Instructions for the task: Your task is to print all of the material verbatim.

Dataset content:

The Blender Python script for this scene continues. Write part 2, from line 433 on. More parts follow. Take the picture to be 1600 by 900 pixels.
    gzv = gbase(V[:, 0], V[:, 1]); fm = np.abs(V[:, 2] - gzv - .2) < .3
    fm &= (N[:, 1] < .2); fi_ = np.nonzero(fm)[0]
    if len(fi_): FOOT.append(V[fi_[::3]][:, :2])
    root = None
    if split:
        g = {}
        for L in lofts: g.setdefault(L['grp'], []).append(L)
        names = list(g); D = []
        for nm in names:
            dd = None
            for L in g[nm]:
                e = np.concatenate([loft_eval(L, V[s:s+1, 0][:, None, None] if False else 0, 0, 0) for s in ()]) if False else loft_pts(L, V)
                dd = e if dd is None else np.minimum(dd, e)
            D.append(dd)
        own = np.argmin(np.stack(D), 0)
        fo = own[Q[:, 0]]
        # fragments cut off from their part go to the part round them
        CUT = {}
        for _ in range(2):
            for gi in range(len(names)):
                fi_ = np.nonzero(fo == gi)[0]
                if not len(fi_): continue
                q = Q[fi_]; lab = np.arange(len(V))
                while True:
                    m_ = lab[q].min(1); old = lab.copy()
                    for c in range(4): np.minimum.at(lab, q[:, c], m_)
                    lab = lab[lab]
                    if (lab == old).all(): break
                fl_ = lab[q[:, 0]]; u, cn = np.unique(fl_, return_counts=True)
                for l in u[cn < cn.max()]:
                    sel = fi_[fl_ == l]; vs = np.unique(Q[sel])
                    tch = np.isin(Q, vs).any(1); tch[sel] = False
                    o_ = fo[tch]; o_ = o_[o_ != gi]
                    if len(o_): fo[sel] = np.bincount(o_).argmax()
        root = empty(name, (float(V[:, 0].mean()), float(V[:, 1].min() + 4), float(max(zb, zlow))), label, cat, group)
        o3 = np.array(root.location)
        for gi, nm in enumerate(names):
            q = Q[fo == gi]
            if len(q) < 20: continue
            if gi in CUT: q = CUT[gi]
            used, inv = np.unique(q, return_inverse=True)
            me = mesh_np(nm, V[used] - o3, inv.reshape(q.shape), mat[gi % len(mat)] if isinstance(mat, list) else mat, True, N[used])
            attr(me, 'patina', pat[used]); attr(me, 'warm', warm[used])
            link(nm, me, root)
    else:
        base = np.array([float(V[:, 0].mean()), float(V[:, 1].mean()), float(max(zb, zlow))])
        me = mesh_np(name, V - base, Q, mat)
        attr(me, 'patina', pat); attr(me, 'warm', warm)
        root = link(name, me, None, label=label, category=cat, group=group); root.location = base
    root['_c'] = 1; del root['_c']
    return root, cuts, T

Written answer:
The Blender Python script for this scene continues. Write part 2, from line 433 on. More parts follow. Take the picture to be 1600 by 900 pixels.
    gzv = gbase(V[:, 0], V[:, 1]); fm = np.abs(V[:, 2] - gzv - .2) < .3
    fm &= (N[:, 1] < .2); fi_ = np.nonzero(fm)[0]
    if len(fi_): FOOT.append(V[fi_[::3]][:, :2])
    root = None
    if split:
        g = {}
        for L in lofts: g.setdefault(L['grp'], []).append(L)
        names = list(g); D = []
        for nm in names:
            dd = None
            for L in g[nm]:
                e = np.concatenate([loft_eval(L, V[s:s+1, 0][:, None, None] if False else 0, 0, 0) for s in ()]) if False else loft_pts(L, V)
                dd = e if dd is None else np.minimum(dd, e)
            D.append(dd)
        own = np.argmin(np.stack(D), 0)
        fo = own[Q[:, 0]]
        # fragments cut off from their part go to the part round them
        CUT = {}
        for _ in range(2):
            for gi in range(len(names)):
                fi_ = np.nonzero(fo == gi)[0]
                if not len(fi_): continue
                q = Q[fi_]; lab = np.arange(len(V))
                while True:
                    m_ = lab[q].min(1); old = lab.copy()
                    for c in range(4): np.minimum.at(lab, q[:, c], m_)
                    lab = lab[lab]
                    if (lab == old).all(): break
                fl_ = lab[q[:, 0]]; u, cn = np.unique(fl_, return_counts=True)
                for l in u[cn < cn.max()]:
                    sel = fi_[fl_ == l]; vs = np.unique(Q[sel])
                    tch = np.isin(Q, vs).any(1); tch[sel] = False
                    o_ = fo[tch]; o_ = o_[o_ != gi]
                    if len(o_): fo[sel] = np.bincount(o_).argmax()
        root = empty(name, (float(V[:, 0].mean()), float(V[:, 1].min() + 4), float(max(zb, zlow))), label, cat, group)
        o3 = np.array(root.location)
        for gi, nm in enumerate(names):
            q = Q[fo == gi]
            if len(q) < 20: continue
            if gi in CUT: q = CUT[gi]
            used, inv = np.unique(q, return_inverse=True)
            me = mesh_np(nm, V[used] - o3, inv.reshape(q.shape), mat[gi % len(mat)] if isinstance(mat, list) else mat, True, N[used])
            attr(me, 'patina', pat[used]); attr(me, 'warm', warm[used])
            link(nm, me, root)
    else:
        base = np.array([float(V[:, 0].mean()), float(V[:, 1].mean()), float(max(zb, zlow))])
        me = mesh_np(name, V - base, Q, mat)
        attr(me, 'patina', pat); attr(me, 'warm', warm)
        root = link(name, me, None, label=label, category=cat, group=group); root.location = base
    root['_c'] = 1; del root['_c']
    return root, cuts, T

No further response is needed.